Caracas, July 29 (EFE).- Venezuelan President Nicolas Maduro was re-elected for a third consecutive term Sunday, obtaining 51.20 percent of the votes according to the first official bulletin, according to the election commission, as opposition leaders challenged the result.
Elvis Amoroso, Venezuelan National Electoral Council president, announced the results more than six hours after the closing of polling centers, adding that 80 percent of the votes had been counted.
According to the first report, opposition candidate Edmundo Gonzalez Urrutia obtained 4,445,978 votes, amounting to 44.2 percent of the share.

Anti-Chavez leader Maria Corina Machado said Monday that the “new president-elect” of Venezuela is Gonzalez Urrutia, despite the council announcing Maduro’s victory.
“Venezuela has a new president-elect and it is Edmundo Gonzalez Urrutia. We won and everyone knows it,” the former deputy told reporters, accompanied by the standard-bearer of the Democratic Unitary Platform, the main opposition bloc.

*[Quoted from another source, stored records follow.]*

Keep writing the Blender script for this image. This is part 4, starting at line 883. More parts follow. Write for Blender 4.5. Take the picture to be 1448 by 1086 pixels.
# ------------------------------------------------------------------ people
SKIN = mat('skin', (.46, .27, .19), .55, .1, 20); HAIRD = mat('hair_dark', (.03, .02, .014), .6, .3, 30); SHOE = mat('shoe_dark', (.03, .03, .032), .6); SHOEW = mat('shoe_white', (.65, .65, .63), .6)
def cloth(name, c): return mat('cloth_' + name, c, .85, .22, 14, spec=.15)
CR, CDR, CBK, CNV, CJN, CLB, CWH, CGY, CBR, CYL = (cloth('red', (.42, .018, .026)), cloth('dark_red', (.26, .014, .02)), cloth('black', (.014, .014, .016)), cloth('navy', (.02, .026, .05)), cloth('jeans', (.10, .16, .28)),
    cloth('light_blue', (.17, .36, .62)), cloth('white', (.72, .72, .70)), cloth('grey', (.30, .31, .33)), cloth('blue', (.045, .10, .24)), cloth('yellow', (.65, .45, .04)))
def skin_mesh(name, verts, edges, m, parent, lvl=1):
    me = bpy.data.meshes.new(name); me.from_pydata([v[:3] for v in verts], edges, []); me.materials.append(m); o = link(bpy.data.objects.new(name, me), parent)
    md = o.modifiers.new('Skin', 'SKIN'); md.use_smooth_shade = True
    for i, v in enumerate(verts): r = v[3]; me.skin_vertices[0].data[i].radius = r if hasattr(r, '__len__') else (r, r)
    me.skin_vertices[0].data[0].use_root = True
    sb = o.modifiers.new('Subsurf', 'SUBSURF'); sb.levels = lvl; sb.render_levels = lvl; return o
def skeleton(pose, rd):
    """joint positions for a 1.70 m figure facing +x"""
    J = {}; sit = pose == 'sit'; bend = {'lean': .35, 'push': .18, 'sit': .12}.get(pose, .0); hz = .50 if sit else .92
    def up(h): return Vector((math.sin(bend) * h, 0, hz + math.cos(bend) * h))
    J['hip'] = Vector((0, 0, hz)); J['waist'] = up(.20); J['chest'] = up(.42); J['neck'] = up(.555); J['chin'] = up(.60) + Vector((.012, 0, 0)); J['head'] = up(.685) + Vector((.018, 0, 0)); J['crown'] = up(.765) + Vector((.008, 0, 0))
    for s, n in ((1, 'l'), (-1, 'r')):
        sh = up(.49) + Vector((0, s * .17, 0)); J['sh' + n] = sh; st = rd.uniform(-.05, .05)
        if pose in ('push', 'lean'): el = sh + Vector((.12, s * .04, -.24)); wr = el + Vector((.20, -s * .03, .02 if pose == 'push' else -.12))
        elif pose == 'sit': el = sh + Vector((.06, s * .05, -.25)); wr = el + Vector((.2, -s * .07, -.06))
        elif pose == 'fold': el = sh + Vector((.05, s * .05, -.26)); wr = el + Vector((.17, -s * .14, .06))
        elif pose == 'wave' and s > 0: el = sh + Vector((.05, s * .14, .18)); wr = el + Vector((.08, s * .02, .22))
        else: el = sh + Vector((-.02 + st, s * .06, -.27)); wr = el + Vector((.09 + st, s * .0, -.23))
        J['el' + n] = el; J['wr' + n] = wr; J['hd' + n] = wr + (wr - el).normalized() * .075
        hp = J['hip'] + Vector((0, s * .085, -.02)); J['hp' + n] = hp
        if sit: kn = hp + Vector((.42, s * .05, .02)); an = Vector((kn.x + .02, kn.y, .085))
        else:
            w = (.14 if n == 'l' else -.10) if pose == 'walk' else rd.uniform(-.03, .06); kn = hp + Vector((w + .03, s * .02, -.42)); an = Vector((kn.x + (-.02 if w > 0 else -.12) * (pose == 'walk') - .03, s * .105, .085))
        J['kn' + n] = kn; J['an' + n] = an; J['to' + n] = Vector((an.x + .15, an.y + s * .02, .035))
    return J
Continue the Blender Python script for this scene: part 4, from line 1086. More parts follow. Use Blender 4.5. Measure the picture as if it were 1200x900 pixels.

Amoroso said that “in the next few hours” the council would publish on its website the details of the results, and deliver a digital report on the outcome of the contest to the 38 political parties that competed.
Before providing the results, Amoroso said the data transmission system suffered an attack, which will be investigated, adding that this was why the announcement of the winner took longer than expected.
During the campaign, Maduro had already said he would win the elections, that he is the “only” one capable of maintaining peace and prosperity in the country, burdened by numerous economic sanctions, especially by the United States. Maduro blames Washington for his country’s crisis.
From Jan. 10, the date on which the new mandate begins, the president will face a third six-year term at the head of the country, governed by the late Hugo Chavez’s ideology for the past 25 years.